Record copper prices gave it a boost. In late January, BHP shares jumped 1.7% in a single session after copper hit record prices. Price moves like that flow almost directly into margins given BHP's scale.
The Rio Tinto collaboration talks. In January 2026, BHP and Rio Tinto announced they were exploring a joint mining arrangement covering up to 200 million tonnes of Pilbara iron ore. The logic is cost efficiency — shared infrastructure in a region where both companies are dominant. If it proceeds, it would be one of the more consequential deals in Australian mining in a generation.
What the last earnings report actually said
BHP's half-year results for the six months to December 31, 2025, released February 17, were a genuine beat:
- Earnings up 22%
- Copper EBITDA of $8.0 billion beat iron ore's $7.5 billion — the first time copper has topped the table
- Shares jumped 7% on results day — the best single-session gain since March 2020
- Total dividends paid to shareholders reached US$3.1 billion for the half year
The 7% share price reaction on results day is the real signal here. Markets had clearly underestimated how fast the copper transition would show up in the profit and loss statement. Morningstar noted the bullish market response, with a 5% gain on the day of the interim result.
Dividends in 2026
BHP's interim dividend — paid in March 2026 — jumped 44% compared to the prior period,
Total shareholder payments reached US$3.1 billion for the half, per BHP's official results document.
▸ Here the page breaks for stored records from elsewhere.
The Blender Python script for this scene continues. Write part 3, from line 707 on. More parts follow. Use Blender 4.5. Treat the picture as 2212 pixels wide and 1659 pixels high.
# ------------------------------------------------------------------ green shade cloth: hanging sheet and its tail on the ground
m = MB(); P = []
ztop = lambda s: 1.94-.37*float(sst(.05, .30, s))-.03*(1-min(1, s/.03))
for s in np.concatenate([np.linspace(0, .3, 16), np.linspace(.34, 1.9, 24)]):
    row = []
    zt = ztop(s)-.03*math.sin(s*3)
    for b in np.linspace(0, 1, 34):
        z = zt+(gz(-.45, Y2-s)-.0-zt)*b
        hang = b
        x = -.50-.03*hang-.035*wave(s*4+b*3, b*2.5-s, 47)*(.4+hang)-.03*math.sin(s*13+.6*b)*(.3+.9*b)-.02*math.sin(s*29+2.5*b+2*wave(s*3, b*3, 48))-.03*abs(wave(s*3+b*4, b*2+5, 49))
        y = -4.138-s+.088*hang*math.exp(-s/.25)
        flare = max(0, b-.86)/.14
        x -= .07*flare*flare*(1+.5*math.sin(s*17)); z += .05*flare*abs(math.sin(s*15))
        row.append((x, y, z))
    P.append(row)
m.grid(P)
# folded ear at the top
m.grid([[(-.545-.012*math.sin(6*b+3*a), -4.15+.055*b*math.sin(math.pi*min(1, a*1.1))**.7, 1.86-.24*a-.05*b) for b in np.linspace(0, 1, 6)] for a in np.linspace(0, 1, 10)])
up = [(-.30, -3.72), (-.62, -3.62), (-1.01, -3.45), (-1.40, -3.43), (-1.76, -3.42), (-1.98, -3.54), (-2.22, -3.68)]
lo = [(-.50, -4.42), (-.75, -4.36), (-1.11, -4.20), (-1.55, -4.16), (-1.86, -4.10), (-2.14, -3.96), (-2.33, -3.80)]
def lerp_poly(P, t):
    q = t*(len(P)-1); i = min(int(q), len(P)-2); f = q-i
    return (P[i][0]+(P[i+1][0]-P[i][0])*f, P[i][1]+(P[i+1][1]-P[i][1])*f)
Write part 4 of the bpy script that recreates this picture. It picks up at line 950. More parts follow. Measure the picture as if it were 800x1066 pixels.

The ASX ex-dividend date for BHP's most recent final dividend was March 4, 2026, per the BHP dividend page.
BHP pays dividends twice a year: an interim (typically February/March) and a final (typically September/October). The 44% jump in the interim was a direct result of the earnings surge — BHP's payout ratio policy ties dividends to underlying earnings, so stronger profits mean larger distributions. Income investors should track the September announcement date for the FY2026 final.
The risks investors are watching
The Port Hedland strike
This is the most immediate risk, and it's happening now. As of early July 2026, three separate unions at BHP's Port Hedland iron ore operations have voted in favour of strike action. Workers are scheduled to vote on actual strike commencement from July 18.
Union leaders have publicly stated that iron ore exports could grind to a halt if action proceeds. Port Hedland is Australia's largest bulk export port — any disruption to throughput directly hits BHP's iron ore revenue. This is worth watching closely in the days ahead.
New CEO transition
BHP is navigating a leadership change in 2026. As Yahoo Finance noted in May, new leadership during a period of strategic repositioning introduces execution risk. It's not necessarily a reason to sell, but it's a legitimate uncertainty — particularly around how aggressively BHP pursues its copper growth plans.
Iron ore price exposure
Copper may now be the earnings leader, but iron ore is still a massive revenue stream. China's property sector has yet to find a bottom, which caps iron ore price upside. If Chinese steel demand softens further, that $7.5 billion EBITDA from iron ore comes under pressure.